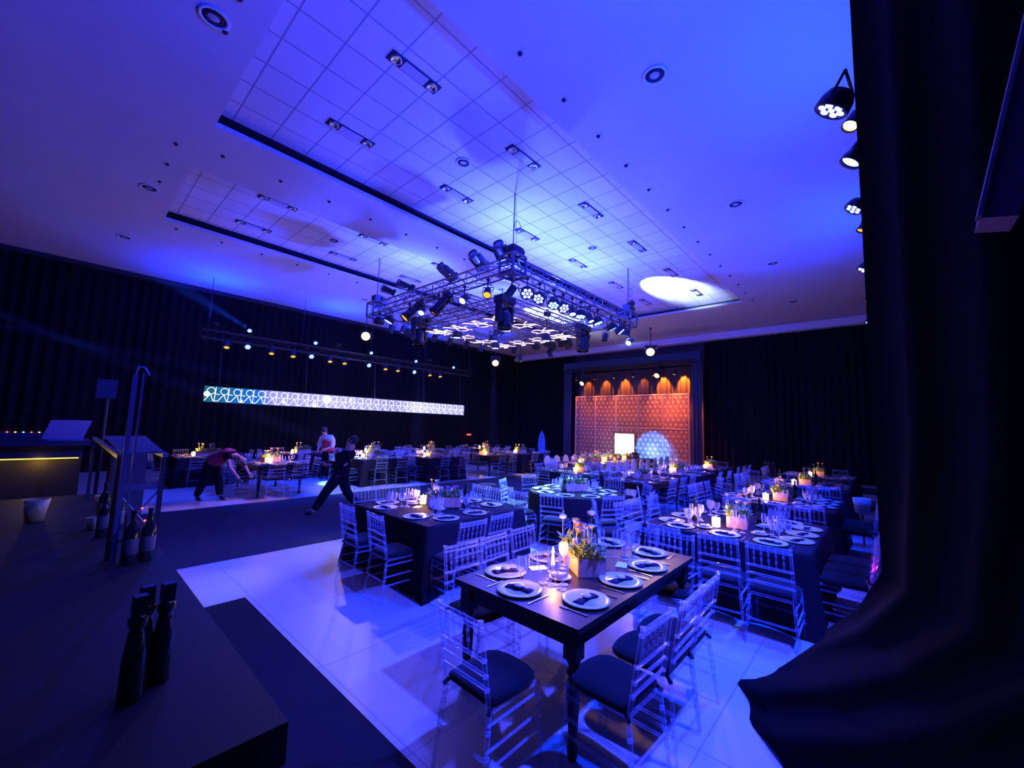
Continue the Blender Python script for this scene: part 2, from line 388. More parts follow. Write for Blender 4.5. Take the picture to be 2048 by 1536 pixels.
for c in cs:
    mb = MB()
    for j in (-0.1, 0.1): mb.tube((c[0]+j, c[1], IZ+0.1), (c[0]+j, c[1], TZ-0.2), 0.012)
    mb.build('drop_rod', M['black'], it)

# figure motif: ring head, back bar, arm, legs, foot bar
def motif(mb, org, ax, ay, s, r, side=1):
    org, ax, ay = Vector(org), Vector(ax), Vector(ay)
    P = lambda u, v: org+ax*(u*s)+ay*(v*s)
    n = 14; c = (0.26, 0.70)
    mb.path([P(c[0]+0.22*math.cos(2*PI*i/n), c[1]+0.22*math.sin(2*PI*i/n)) for i in range(n)], r, n=5, closed=True)
    mb.tube(P(0.52, 0.96), P(0.46, 0.05), r, n=5)
    mb.tube(P(0.52, 0.5), P(0.74, 0.48), r, n=5)
    mb.path([P(-0.08, 0.05), P(0.24, 0.48), P(0.40, 0.04), P(0.66, 0.03)], r, n=5)
ls = empty('lit_letter_sculpture'); tag(ls, 'square of white glowing ring figures hanging flat below the inner truss', 'light sculpture')
LZ = 4.72; LH = 1.72
cs2 = [(CX-LH, CY-LH), (CX+LH, CY-LH), (CX+LH, CY+LH), (CX-LH, CY+LH)]
for i in range(4):
    a = Vector((*cs2[i], LZ)); b = Vector((*cs2[(i+1) % 4], LZ)); d = (b-a).normalized(); inn = Vector((0, 0, 1)).cross(d)
    mb = MB(); n = 4
    for k in range(n): motif(mb, a+d*(0.14+k*0.85), d, inn, 0.8, 0.012)
    mb.build('glowing_figures', M['tube'], ls)
    fr = MB(); fr.path([a, b], 0.015, n=4); fr.path([a+inn*0.6, b+inn*0.6], 0.015, n=4); fr.build('frame_rail', M['black'], ls)
fr = MB()
for c in cs2: fr.tube((c[0]*0.97+CX*0.03, c[1]*0.97+CY*0.03, LZ), (c[0]*0.97+CX*0.03, c[1]*0.97+CY*0.03, IZ-0.1), 0.01, n=4)
fr.build('hanger', M['black'], ls)
lamp('figure_glow', (CX, CY, LZ-0.05), 60, (0.1, 0.12, 1.0), ls, 'POINT', size=0.8)

# ------------------------------------------------------------------ stage lamps
def fixture(kind, lensmat):
    t = empty('stage_light' if kind != 'head' else 'moving_head_light')
    if kind == 'par':      # local -Z = beam
        MB().lathe([(0.001, 0.14), (0.06, 0.13), (0.085, 0.08), (0.09, -0.1), (0.1, -0.11), (0.1, -0.14), (0.088, -0.14), (0.085, -0.1)], n=14).build('housing', M['black'], t, True)
        MB().lathe([(0.086, -0.11), (0.04, -0.12), (0.001, -0.122)], n=14).build('lens', lensmat, t, True)
        MB().path([(-0.11, 0, -0.02), (-0.12, 0, 0.2), (0.12, 0, 0.2), (0.11, 0, -0.02)], 0.01, n=5).build('yoke', M['black'], t)
    elif kind == 'led':
        MB().lathe([(0.001, 0.1), (0.12, 0.09), (0.15, 0.02), (0.16, -0.08), (0.15, -0.09), (0.14, -0.06)], n=18).build('housing', M['black'], t, True)
        mb = MB().ball((0, 0, -0.075), 0.034, 8, 4, (1, 1, 0.4))
        for i in range(6): mb.ball((0.088*math.cos(i*PI/3), 0.088*math.sin(i*PI/3), -0.075), 0.038, 8, 4, (1, 1, 0.4))
        mb.build('lens', lensmat, t, True)
        MB().path([(-0.17, 0, 0), (-0.19, 0, 0.2), (0.19, 0, 0.2), (0.17, 0, 0)], 0.014, n=5).build('yoke', M['black'], t)
    else:
        MB().lathe([(0.001, 0.22), (0.09, 0.2), (0.13, 0.1), (0.13, -0.05), (0.15, -0.12), (0.15, -0.2), (0.13, -0.2)], n=14).build('housing', M['alu' if lensmat is M['tag'] else 'blackg'], t, True)
        MB().lathe([(0.128, -0.16), (0.06, -0.18), (0.001, -0.185)], n=14).build('lens', lensmat, t, True)
        MB().box((-0.2, -0.07, -0.08), (-0.14, 0.07, 0.34)).box((0.14, -0.07, -0.08), (0.2, 0.07, 0.34)).box((-0.2, -0.12, 0.32), (0.2, 0.12, 0.46)).build('yoke', M['black'], t)
    return t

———

→ **GIVEN EXERCISE**: Repeat the material above verbatim, with no pictures in the output.

→ **CORRECT RESPONSE**:
Continue the Blender Python script for this scene: part 2, from line 388. More parts follow. Write for Blender 4.5. Take the picture to be 2048 by 1536 pixels.
for c in cs:
    mb = MB()
    for j in (-0.1, 0.1): mb.tube((c[0]+j, c[1], IZ+0.1), (c[0]+j, c[1], TZ-0.2), 0.012)
    mb.build('drop_rod', M['black'], it)

# figure motif: ring head, back bar, arm, legs, foot bar
def motif(mb, org, ax, ay, s, r, side=1):
    org, ax, ay = Vector(org), Vector(ax), Vector(ay)
    P = lambda u, v: org+ax*(u*s)+ay*(v*s)
    n = 14; c = (0.26, 0.70)
    mb.path([P(c[0]+0.22*math.cos(2*PI*i/n), c[1]+0.22*math.sin(2*PI*i/n)) for i in range(n)], r, n=5, closed=True)
    mb.tube(P(0.52, 0.96), P(0.46, 0.05), r, n=5)
    mb.tube(P(0.52, 0.5), P(0.74, 0.48), r, n=5)
    mb.path([P(-0.08, 0.05), P(0.24, 0.48), P(0.40, 0.04), P(0.66, 0.03)], r, n=5)
ls = empty('lit_letter_sculpture'); tag(ls, 'square of white glowing ring figures hanging flat below the inner truss', 'light sculpture')
LZ = 4.72; LH = 1.72
cs2 = [(CX-LH, CY-LH), (CX+LH, CY-LH), (CX+LH, CY+LH), (CX-LH, CY+LH)]
for i in range(4):
    a = Vector((*cs2[i], LZ)); b = Vector((*cs2[(i+1) % 4], LZ)); d = (b-a).normalized(); inn = Vector((0, 0, 1)).cross(d)
    mb = MB(); n = 4
    for k in range(n): motif(mb, a+d*(0.14+k*0.85), d, inn, 0.8, 0.012)
    mb.build('glowing_figures', M['tube'], ls)
    fr = MB(); fr.path([a, b], 0.015, n=4); fr.path([a+inn*0.6, b+inn*0.6], 0.015, n=4); fr.build('frame_rail', M['black'], ls)
fr = MB()
for c in cs2: fr.tube((c[0]*0.97+CX*0.03, c[1]*0.97+CY*0.03, LZ), (c[0]*0.97+CX*0.03, c[1]*0.97+CY*0.03, IZ-0.1), 0.01, n=4)
fr.build('hanger', M['black'], ls)
lamp('figure_glow', (CX, CY, LZ-0.05), 60, (0.1, 0.12, 1.0), ls, 'POINT', size=0.8)

# ------------------------------------------------------------------ stage lamps
def fixture(kind, lensmat):
    t = empty('stage_light' if kind != 'head' else 'moving_head_light')
    if kind == 'par':      # local -Z = beam
        MB().lathe([(0.001, 0.14), (0.06, 0.13), (0.085, 0.08), (0.09, -0.1), (0.1, -0.11), (0.1, -0.14), (0.088, -0.14), (0.085, -0.1)], n=14).build('housing', M['black'], t, True)
        MB().lathe([(0.086, -0.11), (0.04, -0.12), (0.001, -0.122)], n=14).build('lens', lensmat, t, True)
        MB().path([(-0.11, 0, -0.02), (-0.12, 0, 0.2), (0.12, 0, 0.2), (0.11, 0, -0.02)], 0.01, n=5).build('yoke', M['black'], t)
    elif kind == 'led':
        MB().lathe([(0.001, 0.1), (0.12, 0.09), (0.15, 0.02), (0.16, -0.08), (0.15, -0.09), (0.14, -0.06)], n=18).build('housing', M['black'], t, True)
        mb = MB().ball((0, 0, -0.075), 0.034, 8, 4, (1, 1, 0.4))
        for i in range(6): mb.ball((0.088*math.cos(i*PI/3), 0.088*math.sin(i*PI/3), -0.075), 0.038, 8, 4, (1, 1, 0.4))
        mb.build('lens', lensmat, t, True)
        MB().path([(-0.17, 0, 0), (-0.19, 0, 0.2), (0.19, 0, 0.2), (0.17, 0, 0)], 0.014, n=5).build('yoke', M['black'], t)
    else:
        MB().lathe([(0.001, 0.22), (0.09, 0.2), (0.13, 0.1), (0.13, -0.05), (0.15, -0.12), (0.15, -0.2), (0.13, -0.2)], n=14).build('housing', M['alu' if lensmat is M['tag'] else 'blackg'], t, True)
        MB().lathe([(0.128, -0.16), (0.06, -0.18), (0.001, -0.185)], n=14).build('lens', lensmat, t, True)
        MB().box((-0.2, -0.07, -0.08), (-0.14, 0.07, 0.34)).box((0.14, -0.07, -0.08), (0.2, 0.07, 0.34)).box((-0.2, -0.12, 0.32), (0.2, 0.12, 0.46)).build('yoke', M['black'], t)
    return t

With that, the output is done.